Fidan, Türkiye'nin Kuzey Kıbrıs Türk Cumhuriyeti'ndeki askeri varlığıyla ilgili bir soru üzerine şunları dile getirdi:
"Kıbrıs meselesi uzun bir mesele biliyorsunuz. Orada 1960’dan itibaren özellikle 63-74 arasında, oradaki Türk toplumuna EOKA çeteleri tarafından büyük zulümler yapıldı. Kıbrıslı Türkleri orada yerlerinden etmeye kalkıştılar.
1974'te Kıbrıs Barış Harekatı yapıldı. 20 Temmuz 1974'ten bugüne kadar Ada'da barış hakim ve o tarihten bu yana kimse ölmedi. Bu çok kıymetli bir şey. Yani Türk Silahlı Kuvvetlerinin Ada’daki varlığından dolayı Ada'da şu anda barış hakim ve her iki toplum da huzur içerisinde yaşıyor.
Bizim Ada'da zaten askerlerimiz var. Bu bilinen bir gerçek. Orada binlerce askerimiz var. Çeşitli kabiliyetlerimiz orada, gemilerimiz de orada. Biz orada barışı koruma faaliyetimize devam edeceğiz."
"KARADENİZ'İN GÜVENLİĞİ TÜRKİYE İÇİN ÖNEMLİ"
Sky News Arabia muhabiri, Fidan'a Türkiye'nin Kiev ve Moskova ile ilişkilerinde nasıl bir denge yürüttüğünü sordu.

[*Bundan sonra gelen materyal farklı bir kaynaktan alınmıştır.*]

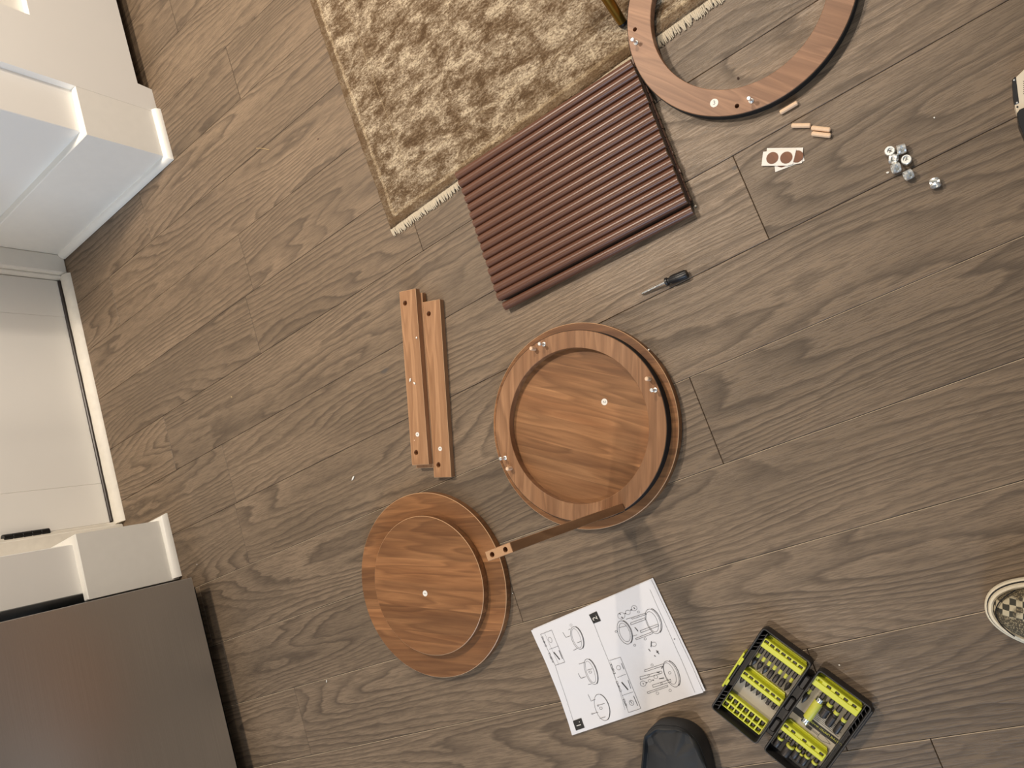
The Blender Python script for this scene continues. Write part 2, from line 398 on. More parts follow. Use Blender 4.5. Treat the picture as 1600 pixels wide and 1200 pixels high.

Fidan, "Ukrayna'da devam eden savaşın sona erdirilmesi için Cumhurbaşkanı'mızın baştan beri ortaya koyduğu bir perspektif var, bir vizyon var. İlk başta bu vizyonu savaşan taraflar pek paylaşmadı. Ama şimdi geldiğimiz noktada, büyük bir memnuniyetle görüyoruz ki, bir diyaloğun, bir ateşkes görüşmesinin başlaması gerektiği konusunda artık herkes hemfikir. Biz Türkiye olarak bu konuda elimizden gelen her şeyi yapmaya hazırız." dedi.
Ateşkes konusunda ellerinden geleni yaptıklarını ve yapmaya devam edeceklerini bildiren Fidan, Karadeniz’in güvenliğinin Türkiye için önemli olduğunu ifade etti.
Ukrayna’daki insani dramın da inanılmaz oranda büyük olduğuna vurgu yapan Fidan, şu değerlendirmelerde bulundu:
"Gerçekten yüz binlerce insanın öldüğü, büyük bir ülkenin altyapısının ve üstyapısının yok edildiği bir manzarayla karşı karşıyayız. Artık bu yıkıma, bu ölüme bir dur demek gerekiyor. Uluslararası toplumun da artık burada bir inisiyatif kullanması gerekiyor. Türkiye ne yapıyor? Birincisi, bunu sürekli hatırlatıyor; Cumhurbaşkanı'mızın ağzından, benim ağzımdan. İkincisi, bunu mümkün kılmak için, kolaylaştırmak için pratikte ne yapılması gerekiyorsa onu yapıyoruz."